A major reason for backing the Shah is the absence of credible alternatives. "If you look at them," says one Administration analyst, "they're more frightening than the crisis itself. There is no opposition capable of taking over." In this expert's view, the best-known moderate critics of the Shah are old-line nationalists who would probably be unacceptable to left-wing groups. Beyond that, the opposition includes a motley collection of small groups, ranging from the extreme left to the extreme right, that have nothing in common except the desire to bring down the Shah.

One consolation to the West is that Moscow, if Soviet Foreign Minister Andrei Gromyko is to be believed, prefers a stable Iran on its southern border. "You can't say that the Soviet hand isn't there," said a State Department aide about the latest unrest, "but we have no evidence.
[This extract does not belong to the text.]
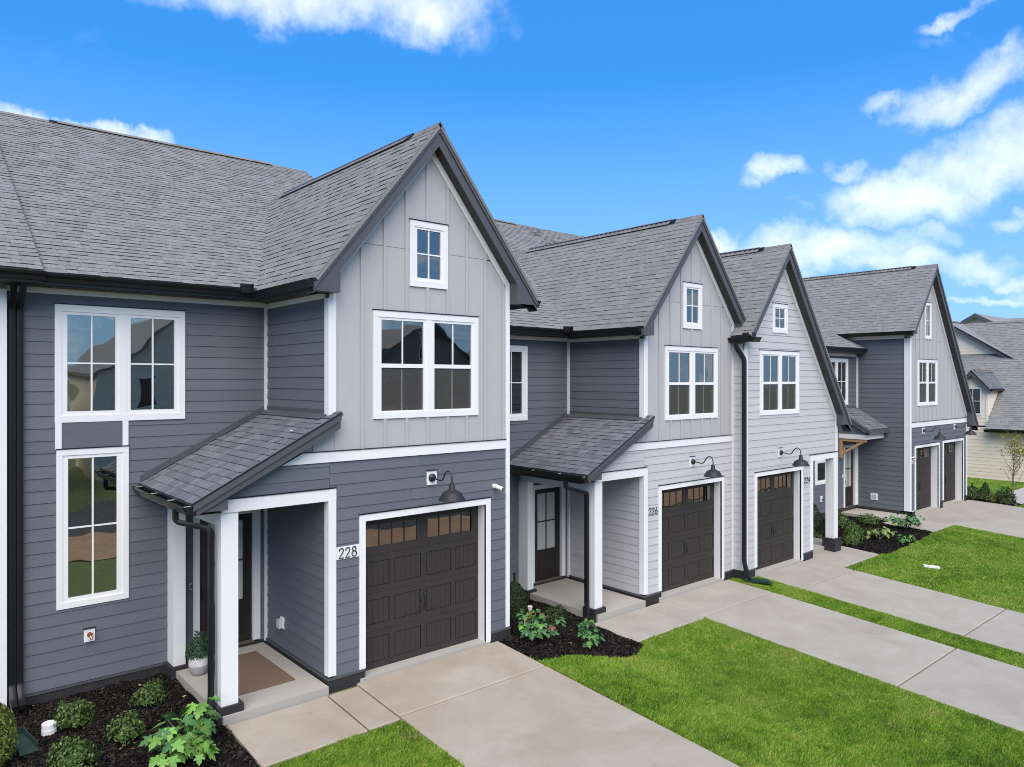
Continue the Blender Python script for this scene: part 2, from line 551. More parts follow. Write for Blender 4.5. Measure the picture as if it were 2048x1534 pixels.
def siding(wall, O, a, z0, z1, left, right, holes=(), m=SID_DARK, expo=EXPO, joint=3.6, first=None):
    """lap boards as single objects. left/right: numbers or functions of z, measured along a from O. holes: (s0,s1,z0,z1)"""
    lf = left if callable(left) else (lambda z: left)
    rf = right if callable(right) else (lambda z: right)
    a = Vector(a).normalized()
    z = z0
    row = 0
    while z < z1 - .012:
        h = min(expo, z1 - z)
        # vertical bands of this row
        cuts = sorted({z, z + h} | {q for hq in holes for q in (hq[2], hq[3]) if z < q < z + h})
        spans = []
        act = [hq for hq in holes if hq[2] < z + h - .004 and hq[3] > z + .004]
        L0, R0, L1, R1 = lf(z), rf(z), lf(z + h), rf(z + h)
        if R0 - L0 > .03:
            if not act:
                spans.append((L0, R0, L1, R1, z, h))
            else:
                xs = sorted({min(L0, L1), max(R0, R1)} | {q for hq in act for q in (hq[0], hq[1])})
                for i in range(len(xs) - 1):
                    A, B = xs[i], xs[i + 1]
                    mid = (A + B) / 2
                    if mid < L0 or mid > R0: continue
                    cov = [hq for hq in act if hq[0] <= mid <= hq[1]]
                    lo, hi = z, z + h
                    for hq in cov:
                        if hq[2] <= lo + .004: lo = max(lo, hq[3])
                        else: hi = min(hi, hq[2])
                    if hi - lo < .012: continue
                    la = A if A > min(L0, L1) + .001 else None
                    rb = B if B < max(R0, R1) - .001 else None
                    spans.append((la if la is not None else lf(lo), rb if rb is not None else rf(lo),
                                  la if la is not None else lf(hi), rb if rb is not None else rf(hi), lo, hi - lo))
            for (b0, b1, t0, t1, zz, hh) in spans:
                # butt joints
                segs = [(b0, b1, t0, t1)]
                if b1 - b0 > joint * .8:
                    q = b0 + (b1 - b0) * (.25 + .5 * ((row * .37 + .13) % 1.0))
                    segs = [(b0, q - .0015, t0, q - .0015), (q + .0015, b1, q + .0015, t1)]
                for (c0, c1, d0, d1) in segs:
                    me = board_mesh(0, c1 - c0, d0 - c0, max(d1, d0 + .002) - c0, hh, m)
                    put("siding_board", me, wall, frame_matrix(Vector(O) + a * c0 + Vector((0, 0, zz - O[2])), a))
        z += expo
        row += 1


def wall_plate(house, name, O, a, poly, depth=.05, back=.09, m=None):
    """sheathing behind the boards; poly in (s,z)"""
    a = Vector(a).normalized(); inn = Vector((0, 0, 1)).cross(a)
    pts = [Vector((O[0], O[1], 0)) + a * s + Vector((0, 0, z)) + inn * back for s, z in poly]
    return part(name, MB().prism(pts, inn * depth), m or SHEATH, house)


# ------------------------------------------------------------------ roofs
EX = 0.145
TABW = (.11, .15, .19, .24)


def clip_poly(subject, clip):
    out = subject
    n = len(clip)
    for i in range(n):
        ax, ay = clip[i]; bx, by = clip[(i + 1) % n]
        inp, out = out, []
        if not inp: break
        def side(p): return (bx - ax) * (p[1] - ay) - (by - ay) * (p[0] - ax)
        for j in range(len(inp)):
            p, q = inp[j], inp[(j + 1) % len(inp)]
            sp, sq = side(p), side(q)
            if sp >= 0: out.append(p)
            if (sp >= 0) != (sq >= 0):
                t = sp / (sp - sq)
                out.append((p[0] + t * (q[0] - p[0]), p[1] + t * (q[1] - p[1])))
    return out


def area(p): return abs(sum(p[i][0] * p[(i + 1) % len(p)][1] - p[(i + 1) % len(p)][0] * p[i][1] for i in range(len(p)))) / 2


def ccw(p):
    s = sum(p[i][0] * p[(i + 1) % len(p)][1] - p[(i + 1) % len(p)][0] * p[i][1] for i in range(len(p)))
    return p if s > 0 else p[::-1]


TABMESH = {}


def tab_mesh(w, t, m):
    key = (w, t, m.name)
    if key not in TABMESH:
        mb = MB(); g = .002
        y1 = EX + .012
        mb.add([(g, 0, -.004), (w - g, 0, -.004), (w - g, y1, -.004), (g, y1, -.004), (g, 0, t), (w - g, 0, t), (w - g, y1, .002), (g, y1, .002)],
               [(3, 2, 1, 0), (4, 5, 6, 7), (0, 1, 5, 4), (1, 2, 6, 5), (2, 3, 7, 6), (3, 0, 4, 7)])
        TABMESH[key] = mb.mesh("shingle", m)
        TABMESH[key].materials.append(EDGE)
        TABMESH[key].polygons[2].material_index = 1
    return TABMESH[key]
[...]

This isn't Afghanistan [where a military coup brought a pro-Moscow regime to power]. They don't want to contest us on this issue." The Russians, in fact, were suffering more immediately from the oilworkers' strike than the West was. While the Shah's allies worried about the potential future loss of oil exports, a vital pipeline that supplies 10 billion cubic meters per year of Iranian natural gas to military installations and industries in the southern part of the U.S.S.R. was abruptly closed down.